10.12.07

A valsa dos facínoras


Os homens não têm consciência? Os paladinos do pensamento certo, que não se cansam de apregoar o caminho que os bons cidadãos hão-de percorrer, conseguem recostar a cabeça na almofada ao fim do dia, depois de terem amesendado com déspotas da pior espécie, depois de terem cumprimentado facínoras africanos que se passearam na sua vetusta altivez? Quantas vezes terá o primeiro-ministro lavado as mãos depois de cumprimentar Mugabe, Khadafi e outros espécimes grotescos? Quantos litros de água para lavar as mãos tocadas pelas mãos ensanguentadas dos facínoras que ele apadrinhou em Lisboa?

É vergonha, uma profunda vergonha, que sinto ao saber que fomos mestres-de-cerimónias numa cimeira lamentável. Que demos guarida a ditadores da pior espécie e, ainda por cima, proclamámos (melhor dizendo, alguém proclamou por nós) o princípio da negociação em paridade. Como se fosse necessário proclamar o que só as palavras escondem no seu contrário. Eu tenho vergonha de pertencer a um país que tem um primeiro-ministro que se auto-congratula com o festim com próceres arrepiantes manchados por banhos de sangue. Por omissão, esse primeiro-ministro, e toda a corte que o apascenta, acabam cúmplices de todo o sangue derramado pelos facínoras que desfilaram rodeados pelo requinte que neles exala o odor fétido da obscenidade.

A cimeira UE-África teve um lado higiénico: num esforço quase sempre vão de me exilar das notícias e dos noticiários, consegui este fim-de-semana fechar a janela a noticiários. Bastou ver algures uma fotografia de Sócrates a estender a mão a Mugabe. E ver como o alucinado Khadafi cirandava por aí, numa pose abstrusa, destilando disparates com a impunidade que a personagem com tiques de realeza permite. Quis fugir deste pesadelo. Afogar a vergonha escondendo-me da cimeira onde a Europa negoceia em pé de igualdade com déspotas, tiranos, facínoras, cleptocratas e com outros dirigentes que conseguem passar no crivo dos próprios princípios de “boa governação” que a Europa laboriosamente tece para encher uma retórica vácua.

Envergonho-me de ter sido o país onde nasci que apadrinhou o regresso das cimeiras UE-África. E mais me envergonho da autocontemplação pátria, como se aplaude demoradamente o feito de termos sido mestres-de-cerimónia de uma encenação grotesca, de como acolhemos de braços abertos um cortejo de personagens que mereciam apodrecer em cadeias imundas, pelas atrocidades que cometeram a continuam a cometer. Maldita diplomacia. Maldita política que varre para debaixo do tapete crimes hediondos e amesenda com os facínoras que deviam estar sentados no banco dos réus de um tribunal internacional de direitos humanos. E maldita doutrina do “realismo”, que ensina que os negócios dos Estados falam mais alto que atrocidades dos verdugos. Por estas alturas, apetece mudar de planeta.

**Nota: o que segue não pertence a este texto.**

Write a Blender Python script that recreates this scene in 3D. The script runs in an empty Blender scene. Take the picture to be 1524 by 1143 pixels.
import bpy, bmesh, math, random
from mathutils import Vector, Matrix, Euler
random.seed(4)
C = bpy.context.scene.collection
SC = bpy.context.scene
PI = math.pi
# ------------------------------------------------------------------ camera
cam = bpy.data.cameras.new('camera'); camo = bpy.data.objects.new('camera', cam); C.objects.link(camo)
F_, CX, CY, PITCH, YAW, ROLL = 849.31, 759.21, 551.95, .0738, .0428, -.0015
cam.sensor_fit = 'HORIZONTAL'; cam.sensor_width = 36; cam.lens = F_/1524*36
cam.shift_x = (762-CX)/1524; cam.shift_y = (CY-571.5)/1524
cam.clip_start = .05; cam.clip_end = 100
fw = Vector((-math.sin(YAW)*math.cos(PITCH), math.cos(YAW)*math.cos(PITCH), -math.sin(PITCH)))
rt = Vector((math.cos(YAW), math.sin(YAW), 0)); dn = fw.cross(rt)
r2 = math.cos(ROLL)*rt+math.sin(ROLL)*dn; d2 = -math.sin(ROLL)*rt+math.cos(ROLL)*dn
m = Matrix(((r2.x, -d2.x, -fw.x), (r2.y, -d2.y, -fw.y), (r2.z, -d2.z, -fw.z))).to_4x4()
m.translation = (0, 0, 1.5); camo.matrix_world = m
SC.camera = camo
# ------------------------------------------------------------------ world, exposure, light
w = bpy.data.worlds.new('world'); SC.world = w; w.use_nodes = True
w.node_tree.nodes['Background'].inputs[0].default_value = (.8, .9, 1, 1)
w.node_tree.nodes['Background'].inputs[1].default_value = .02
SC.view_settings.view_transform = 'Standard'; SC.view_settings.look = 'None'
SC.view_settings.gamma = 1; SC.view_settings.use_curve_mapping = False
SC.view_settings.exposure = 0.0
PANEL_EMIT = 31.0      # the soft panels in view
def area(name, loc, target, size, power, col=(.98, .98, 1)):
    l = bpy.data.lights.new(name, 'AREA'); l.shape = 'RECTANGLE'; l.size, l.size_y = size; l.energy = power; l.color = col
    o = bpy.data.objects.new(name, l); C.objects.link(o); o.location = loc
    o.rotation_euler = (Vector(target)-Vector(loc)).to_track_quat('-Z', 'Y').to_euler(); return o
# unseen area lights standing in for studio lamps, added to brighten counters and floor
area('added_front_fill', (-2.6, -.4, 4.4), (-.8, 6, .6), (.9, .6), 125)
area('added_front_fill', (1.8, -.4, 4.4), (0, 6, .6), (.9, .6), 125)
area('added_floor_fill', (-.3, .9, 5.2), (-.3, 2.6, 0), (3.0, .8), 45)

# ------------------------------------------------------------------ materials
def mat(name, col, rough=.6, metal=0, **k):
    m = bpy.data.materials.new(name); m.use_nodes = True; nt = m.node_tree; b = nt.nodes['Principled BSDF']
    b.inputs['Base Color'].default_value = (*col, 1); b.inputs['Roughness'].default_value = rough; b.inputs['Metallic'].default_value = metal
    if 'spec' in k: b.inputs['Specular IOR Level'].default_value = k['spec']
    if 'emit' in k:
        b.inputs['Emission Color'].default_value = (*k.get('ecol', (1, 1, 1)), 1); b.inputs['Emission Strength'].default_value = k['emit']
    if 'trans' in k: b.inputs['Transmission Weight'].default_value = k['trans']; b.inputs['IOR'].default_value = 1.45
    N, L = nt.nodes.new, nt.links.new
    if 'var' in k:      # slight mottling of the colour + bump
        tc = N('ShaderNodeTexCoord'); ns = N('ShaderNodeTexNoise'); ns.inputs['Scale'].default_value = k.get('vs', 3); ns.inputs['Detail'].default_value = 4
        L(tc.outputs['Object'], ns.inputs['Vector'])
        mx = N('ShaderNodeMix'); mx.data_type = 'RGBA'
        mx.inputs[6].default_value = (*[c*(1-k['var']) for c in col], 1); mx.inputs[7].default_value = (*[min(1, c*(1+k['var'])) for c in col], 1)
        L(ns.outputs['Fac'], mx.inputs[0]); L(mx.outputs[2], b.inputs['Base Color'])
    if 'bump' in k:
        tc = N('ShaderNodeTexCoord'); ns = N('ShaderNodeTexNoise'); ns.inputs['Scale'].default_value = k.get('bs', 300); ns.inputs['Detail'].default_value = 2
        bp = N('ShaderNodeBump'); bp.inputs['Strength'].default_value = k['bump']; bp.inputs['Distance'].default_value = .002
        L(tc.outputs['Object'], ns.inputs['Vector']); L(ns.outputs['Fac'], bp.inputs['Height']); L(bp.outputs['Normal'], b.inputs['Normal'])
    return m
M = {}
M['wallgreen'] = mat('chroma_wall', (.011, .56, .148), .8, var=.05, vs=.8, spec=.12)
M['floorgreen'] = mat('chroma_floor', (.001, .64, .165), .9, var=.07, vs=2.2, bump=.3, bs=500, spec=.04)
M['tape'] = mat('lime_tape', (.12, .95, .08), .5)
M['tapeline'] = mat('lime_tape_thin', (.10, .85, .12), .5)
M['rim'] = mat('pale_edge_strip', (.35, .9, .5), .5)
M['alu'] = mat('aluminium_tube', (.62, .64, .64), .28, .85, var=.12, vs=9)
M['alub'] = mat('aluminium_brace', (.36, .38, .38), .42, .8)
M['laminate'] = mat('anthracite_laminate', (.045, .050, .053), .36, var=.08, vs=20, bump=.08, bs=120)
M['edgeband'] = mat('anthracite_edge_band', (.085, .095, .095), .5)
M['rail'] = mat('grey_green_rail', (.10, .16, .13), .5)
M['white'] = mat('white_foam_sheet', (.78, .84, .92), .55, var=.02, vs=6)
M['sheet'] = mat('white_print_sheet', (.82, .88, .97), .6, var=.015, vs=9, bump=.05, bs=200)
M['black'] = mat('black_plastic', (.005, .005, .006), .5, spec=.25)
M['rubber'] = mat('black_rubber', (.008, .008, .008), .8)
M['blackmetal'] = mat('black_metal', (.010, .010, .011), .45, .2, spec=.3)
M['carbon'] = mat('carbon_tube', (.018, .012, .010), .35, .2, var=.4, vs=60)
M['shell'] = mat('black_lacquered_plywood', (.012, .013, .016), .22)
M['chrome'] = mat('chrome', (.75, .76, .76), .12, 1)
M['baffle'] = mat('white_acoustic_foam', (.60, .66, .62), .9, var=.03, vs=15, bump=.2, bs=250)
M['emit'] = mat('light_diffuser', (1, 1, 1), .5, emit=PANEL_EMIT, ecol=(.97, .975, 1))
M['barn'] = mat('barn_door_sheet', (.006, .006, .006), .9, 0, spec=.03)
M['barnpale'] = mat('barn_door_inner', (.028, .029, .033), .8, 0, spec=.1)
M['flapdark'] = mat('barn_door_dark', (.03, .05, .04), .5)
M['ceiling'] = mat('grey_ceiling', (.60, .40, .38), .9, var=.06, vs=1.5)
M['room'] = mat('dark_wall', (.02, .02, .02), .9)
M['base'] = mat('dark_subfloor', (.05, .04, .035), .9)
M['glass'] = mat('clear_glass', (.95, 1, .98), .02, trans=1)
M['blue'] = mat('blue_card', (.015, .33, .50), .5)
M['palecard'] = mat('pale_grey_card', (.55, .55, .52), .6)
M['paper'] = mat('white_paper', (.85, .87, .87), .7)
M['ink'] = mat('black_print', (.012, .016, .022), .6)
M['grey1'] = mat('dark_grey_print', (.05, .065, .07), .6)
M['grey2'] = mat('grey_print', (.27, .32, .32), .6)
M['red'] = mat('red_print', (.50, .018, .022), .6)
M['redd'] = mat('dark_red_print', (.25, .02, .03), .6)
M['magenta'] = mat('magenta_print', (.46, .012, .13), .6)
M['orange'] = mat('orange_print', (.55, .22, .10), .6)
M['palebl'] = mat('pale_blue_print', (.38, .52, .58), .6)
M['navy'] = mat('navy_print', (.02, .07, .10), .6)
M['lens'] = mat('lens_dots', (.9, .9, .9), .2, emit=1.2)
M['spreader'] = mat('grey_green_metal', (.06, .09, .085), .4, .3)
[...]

Pelo que tenho lido, as televisões nacionais aprimoraram a congratulação do governo, com especial destaque para o seu timoneiro, cada vez mais elevado ao altar do messianismo internacional. O homem aparece, em pose masturbatória, em intermináveis auto-elogios que servem para os ingénuos se convencerem que é o nosso salvador. Tanto que nos quer convencer que é, aos olhos do mundo, um importante personagem que desata os nós de negociações que tinham adormecido ou caído em impasse. Foi assim com a Constituição da União Europeia, que “ele” soube salvar e, para gáudio dos que se ufanam com o orgulho pátrio, transformou no Tratado de Lisboa. Teremos mais do mesmo, com a figura a surgir envaidecida como mestre-de-cerimónias num espaço de poucos dias, quando for assinado o Tratado de Lisboa no dia 13 de Dezembro. Mas é isso que ele é: mestre-de-cerimónias, não o herói internacional cuja imagem é zelosamente fabricada para consumo doméstico.

Eu gostava de saber se estes homens não ficam arrepiados quando as suas mãos tocam as mãos dos facínoras que vieram até Lisboa. Gostava de saber se sustêm a respiração, se é muito o esforço para esboçarem um sorriso quando lhes aparece pela frente mais um ditador sórdido, se a maquilhagem compõe o sorriso amarelecido que fazem, contristados. Ou se o sorriso é aberto e espontâneo e, com isso, dão o beneplácito aos déspotas com que conviveram durante três dias.

Quem se dá com gente pouco recomendável e, no final, surge com discurso congratulatório e pose masturbatória, só pode ser, também ele, gente pouco recomendável.